At the Art of the Community

By Liz Massey, December 2016 Web Exclusive.

It's often said the arts live in constant threat of being marginalized or erased from our public life, but the success of Phoenix Festival of the Arts, which is presented by Phoenix Center for the Arts, a nonprofit that stands in direct contrast to that fear.

The festival took its current form as a major, 100-plus vendor event five years ago. Prior to that, the event ran as a small, 12-tent student art show for several years. This year's event is projected to include more than 130 vendors and attract 12,000 visitors over the course of the three-day festival.

After the center became separate from the city of Phoenix, Lauren Henschen, the organization’s deputy director, said the students at the center were asked what they wanted from the holiday festival.

“They told us, ‘make it big,’ so we did,” she said.

A free community-focused event, Phoenix Festival of the Arts stands out in a sea of arts festivals held in the Valley each winter. Here are six reasons you should consider adding the festival, which runs Dec. 9-11, to your queer holiday season datebook.

1. It's local, local, local.

Henschen said a panel of four artists combs through vendor applications and allots spaces based on the quality of their work as well as their level of experience at other art festivals. Students who take classes at the center receive a discount on vendor fees. To encourage the money spent on merchandise at the festival to stay in the community, nearly 90 percent of vendors selected call the Valley home.

"We use this venue to promote not only our artist vendors, but also the many arts organizations that operate here in the greater Phoenix," said Don Ridley, a ceramics vendor, festival founder and Phoenix Center for the Arts ceramics program department head. "The festival is still in the growing phase but we are getting bigger and better each and every year. "

2. It's a festival of the arts, plural.

Visual art will be available in abundance at the festival, but a new covered pavilion will host a mainstage orchestrated by the AZ Music Project that will showcase musical acts such as Adam Smith, Tin Can Tourists and Pride Through Strife. Two smaller outdoor acoustic stages will feature acts that include Adam Reed and Levi Waskom. Dance aficionados can enjoy performances by troupes of contemporary, ballet and belly dance students, who will be led by instructors at the Phoenix Center of the Arts.

"This year we are also including a centralized area for demonstrations from our vendors and several performing arts groups," Ridley added. "The mural project is always a great part of the festival and adds a different flavor to the event."

3. You can be a part of the picture (literally).

The Phoenix Mural Project, a hands-on community art project organized by acclaimed local muralist, Hugo Medina, will work on a large-scale painting over the course of the three-day event.
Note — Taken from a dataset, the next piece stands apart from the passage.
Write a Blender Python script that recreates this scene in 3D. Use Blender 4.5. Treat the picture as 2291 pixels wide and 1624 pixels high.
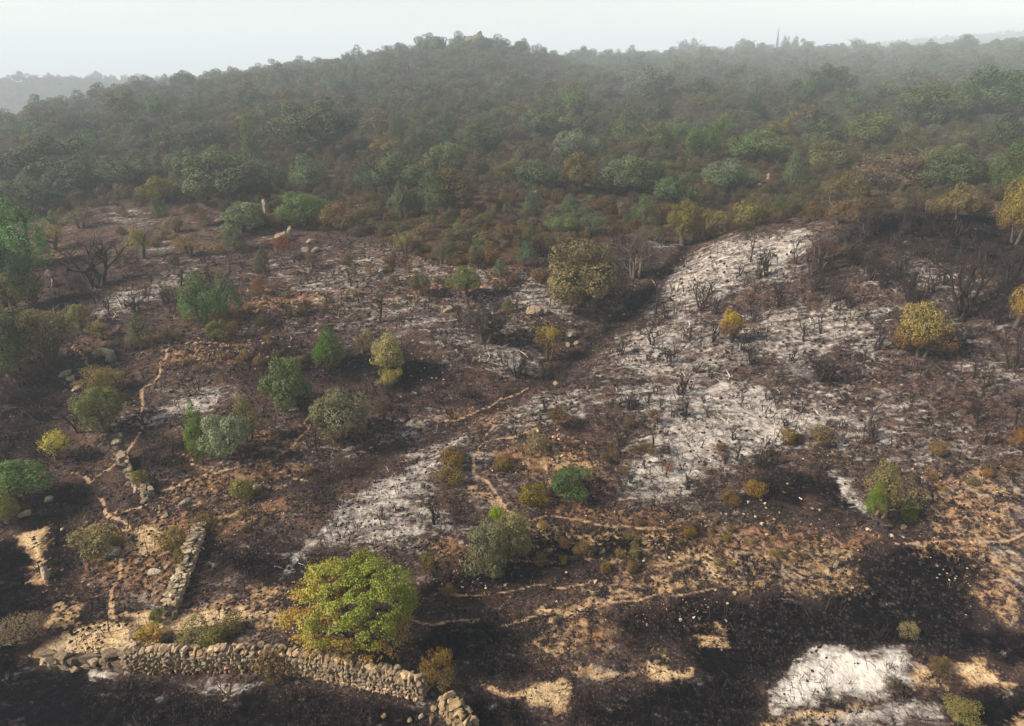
import bpy, bmesh, math, random
import numpy as np
from mathutils import Vector, Matrix, Euler

for o in list(bpy.data.objects):
    bpy.data.objects.remove(o)
SC = bpy.context.scene
COL = SC.collection
R = math.radians

# ------------------------------------------------------------------ camera
FPX, PW, PH = 1548.0, 2291.0, 1624.0          # focal length and frame of the photograph, in its pixels
PITCH = R(24.55)
CAMZ = 20.0
cd = bpy.data.cameras.new('camera')
cam = bpy.data.objects.new('camera', cd)
COL.objects.link(cam)
cam.location = (0, 0, CAMZ)
cam.rotation_euler = (R(90) - PITCH, 0, 0)
cd.sensor_width = 36
cd.lens = 36 * FPX / PW
cd.clip_start = 0.5
cd.clip_end = 12000
SC.camera = cam

# ------------------------------------------------------------------ sky, sun, exposure
SUN_EL, SUN_AZ = R(37), R(-102)               # azimuth from +Y towards +X: the sun stands on the left
w = bpy.data.worlds.new('World')
SC.world = w
w.use_nodes = True
nt = w.node_tree
bg = nt.nodes['Background']
sky = nt.nodes.new('ShaderNodeTexSky')
sky.sky_type = 'NISHITA'
sky.sun_disc = False
sky.sun_elevation = SUN_EL
sky.sun_rotation = SUN_AZ
sky.air_density = 1.1
sky.dust_density = 0.3
sky.ozone_density = 1.0
smoky = nt.nodes.new('ShaderNodeHueSaturation')          # smoke takes most of the colour out of the sky
smoky.inputs['Saturation'].default_value = 0.35
nt.links.new(sky.outputs[0], smoky.inputs['Color'])
nt.links.new(smoky.outputs[0], bg.inputs[0])
bg.inputs[1].default_value = 0.082
sd = bpy.data.lights.new('sun', 'SUN')
sd.energy = 5.0
sd.angle = R(11)
sd.color = (1.0, 0.86, 0.67)
sun = bpy.data.objects.new('sun', sd)
COL.objects.link(sun)
sdir = Vector((math.sin(SUN_AZ) * math.cos(SUN_EL), math.cos(SUN_AZ) * math.cos(SUN_EL), math.sin(SUN_EL)))
sun.rotation_euler = (-sdir).to_track_quat('-Z', 'Y').to_euler()
sun.location = sdir * 200
SC.view_settings.view_transform = 'Standard'
SC.view_settings.look = 'None'
SC.view_settings.gamma = 1
SC.view_settings.exposure = 0.88
SC.render.engine = 'CYCLES'
SC.cycles.max_bounces = 4
SC.cycles.diffuse_bounces = 2
SC.cycles.transmission_bounces = 3
SC.cycles.transparent_max_bounces = 6
SC.cycles.volume_bounces = 1
SC.cycles.adaptive_threshold = 0.014
SC.cycles.use_denoising = True
SC.cycles.denoiser = 'OPENIMAGEDENOISE'
SC.cycles.denoising_input_passes = 'RGB_ALBEDO_NORMAL'
HAZE_DENSITY = 0.00088

# ------------------------------------------------------------------ numpy noise
_T = np.random.default_rng(7).random((256, 256))
def vnoise(x, y, s=0):
    x = x + 17.3 * s; y = y + 41.7 * s
    ix = np.floor(x).astype(np.int64); iy = np.floor(y).astype(np.int64)
    fx = x - ix; fy = y - iy
    fx = fx * fx * (3 - 2 * fx); fy = fy * fy * (3 - 2 * fy)
    a = _T[ix & 255, iy & 255]; b = _T[(ix + 1) & 255, iy & 255]
    c = _T[ix & 255, (iy + 1) & 255]; d = _T[(ix + 1) & 255, (iy + 1) & 255]
    return (a + (b - a) * fx) * (1 - fy) + (c + (d - c) * fx) * fy
def fbm(x, y, o=4, s=0):
    v = 0; amp = 0.5; t = 0
    for k in range(o):
        v = v + amp * vnoise(x * 2 ** k, y * 2 ** k, s + k * 3); t += amp; amp *= 0.5
    return v / t

# ------------------------------------------------------------------ terrain heights
_AZ = np.array([-75, -48, -36, -26, -13, -3, 5, 13, 26, 36, 48, 75.0])
_RR = np.log(np.array([3, 12, 18, 26, 35, 46, 58, 72, 90, 115, 145, 170, 200, 250, 330, 450, 600, 800, 1700.0]))
_c36 = [-.5, -.5, -.5, -.6, -.3, .6, 2, 3.4, 4.8, 6.3, 7.6, 5.5, -1, -12, 8.6, -14, -25, -50, -110]
_r36 = [0, 0, 0, .4, 1.8, 4.2, 6.6, 8.4, 10, 12, 13.8, 15.2, 16.8, 18.6, 17.5, 22, 20, 31, 0]
_Z = np.array([
    _c36, _c36, _c36,
    [-.3, -.3, -.3, -.2, .4, 1.8, 3.2, 4.8, 6.6, 8.8, 10.8, 11.2, 9.4, 1, 7.2, -12, -25, -50, -110],
    [0, 0, 0, .1, 1, 2.6, 4, 5.8, 7.8, 10.6, 13.6, 15.8, 14.4, 8, 4, -5, -25, -50, -100],
    [0, 0, 0, .3, 1.4, 3, 4.4, 6.2, 8.2, 11.2, 15.2, 19.0, 17, 12, 6, 0, -15, -30, -80],
    [0, 0, 0, .3, 1.4, 3, 4.4, 6.2, 8.2, 10.8, 13.2, 14.8, 15.4, 15.0, 11, 6, 0, -10, -50],
    [0, 0, 0, .3, 1.4, 3.2, 4.8, 6.4, 8.4, 10.6, 12.6, 14.2, 15.6, 16.8, 15, 12, 8, 4, -20],
    [0, 0, 0, .3, 1.6, 3.8, 5.8, 7.2, 8.8, 10.8, 12.8, 14.4, 16, 18.2, 16, 15, 17, 21, 0],
    _r36, _r36, _r36])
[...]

Festival goers of all ages will be invited to make their own mark on blank four-foot by four-foot canvases that will be set up on easels near the live mural painting area. On top of that, Henschen said, many vendor booths will boast signs that encourage visitors to ask them how they created a particular piece of work. “We encourage people to get involved in the process and ask questions,” she said.

4. It's family friendly on multiple levels.

According to Henschen, who noted that she and several other members of the center’s staff were LGBTQ, the organization had signed ONE Community’s Unity Pledge promoting non-discrimination. The festival is a “friendly, community-based and inclusive place," she asserted.

“Now, more than ever, it's important to be involved in our community," she said. "There's no better way to support the arts and our local community than by attending the festival.”

In addition to being LGBTQ friendly, the festival also welcomes families with children and offers a Family Zone, which will host a chalk art competition for young creatives. Of course, shoppers of legal drinking age may purchase beer and wine from festival vendors, and unlike some public events, are not restricted to a beer garden to do their imbibing.

5. It's free to attend.

Henschen said that the festival was conceived as a way for Phoenix Center for the Arts to give back to the community. There's no entrance fee and no cost to participate in arts activities at the event. Artist vendors will have work for sale, and hungry festival goers can fill their bellies for a price at an assortment of food trucks.

6. It's one of the best places for holiday shopping!

Henschen said the mix of local and national artists from disciplines as diverse as painting, pottery, glassware, jewelry, photography and mixed media provided a unique experience for shoppers seeking out-of-the ordinary gifts.

“[The festival] is a great place for anyone seeking a legitimately local artistic gift,” she said.

Editor's Note: Echo Magazine is a 2016 Phoenix Festival of the Arts sponsor and vendor.